To spell this out way in a clear and accessible way would take time and skill I don’t have. Nor do I have the audience. I have more confidence in the intellect and writing of Menzie and JDH.
So, I’m pleading for free candy: please spell it out for these folks? Yeah, it’s taking a big step backwards and downwards, but it would be a huge public service. (And since I’m being rather patronizing at the moment, don’t acknowledge this note.)
I think the standard practice of ignoring the Austrians only goes so far. We don’t need to pay much attention, but we need to spell out for the masses so they won’t be hopelessly misled. It’s crazy stuff that seems to have a large internet following.
Krugman did a nice piece in Slate once. Austrians have tried to fire back. Their arguments don’t make much sense, though.
Anonymous, Charles, kharris,mike
I think this is an old debate and there must be a lot of references. I don’t want to waste time, but to me any “real” science has to meet certain criteria such as repeatable experimental verification and falsifiable hypotheses; you can’t wiggle out of that by going to some dictionary definition.
I believe that Krugman has admitted this in his writings.
As for learning something of value from economics, that is precisely why non-economists like me try to spend some time on blogs like this. The criticism however is that economists have failed miserably in inspiring any confidence in their models–the recent financial crisis is just the latest to show economists are largely clueless. One just needs to listen to Bernanke and Greenspan to see that.
I am not at all a fan of Kristol. He is a neocon and may well be an idiot. I don’t care about Austrians either. But Kristol’s view that economists are flying blind is something self-evident in this crisis and is shared by many people across the political spectrum.
canuck: I posted on William Kristol because (i) he has a big bully pulpit, and (ii) his views are representative of a lot of people’s views.
Not one word on Adam Smith? Get the Government to stop coddling and manipulating the banks. Fear is the now the major factor, the banks are living off of the spread, right now, to correct they’re mistakes. Meanwhile people are not able to access even a small modicum of credit to purchase hard assets for themselves or they’re small businesses. Let the miracle of the invisible hand have it’s way, the longer Governments continue to go where they ought not, the more severe are the consquences “We the People” will have to pay.
I apologize, further down the comments I ran into Adam Smith. This is a wonderful site BTW! Very good analysis by all.
Thanks!
TedK,
Economists don’t know a lot of things. The best ones acknowledge that readily.
But our hosts here, Menzie and JDH, and many other prominent economists at good universities, did see forsee many elements of the current situation, at least as a possibility. Furthermore, there is a lot about macroeconomic fluctuations, including the current one, that economists have understood since J.M.Keynes.
So, it is too dismissive to say economists are flying blind. Much of what economists cannot predict is fundamentally unpredictable, per economic theory and evidence.

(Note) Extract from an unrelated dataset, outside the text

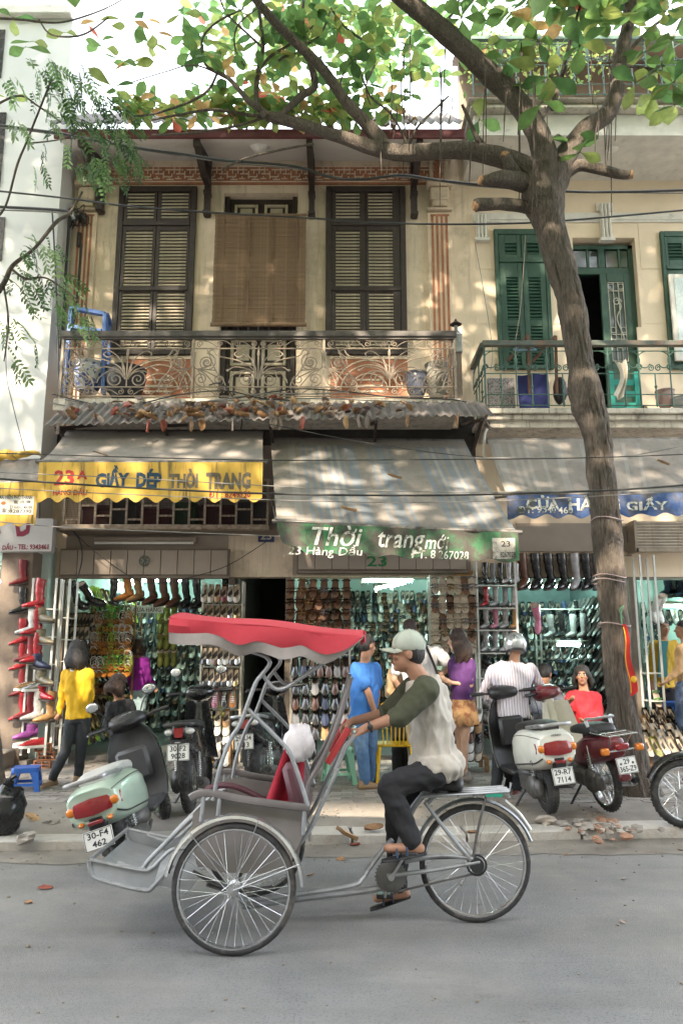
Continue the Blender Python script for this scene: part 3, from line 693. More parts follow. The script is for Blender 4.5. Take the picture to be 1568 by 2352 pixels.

Kritsol’s column is a small and obvious fig leaf. Current events are textbook illustration Keynesian negative cycles that many “wingnut” conservatives long said didn’t exist. Their world view has been crushed more than the stock market. Instead of owning up to this fact, Kristol is throwing sand in the air and saying no one knows what is going on anyway–it’s just a bunch of complicated economic theories, he says.
Yes, there is a lot we don’t know. But we do know pseudo-intellectual conservatives like Kristol got this very wrong. And Keynes’ general theory, perhaps even more than Friedman’s subsequent refinement of it, still looks very good.
Krugman’s book, just updated and re-released, “The Return of Depression Economics,” is good summary of recent history and Keynesian business cycle theory, written in plain English. I recommend it. Krugman’s name has been heavily politicized due to his sharp criticism of the Bush administration. If it helps, he wrote this book (most of it anyway) before Bush was in office. It’s about business cycle economics, not politics.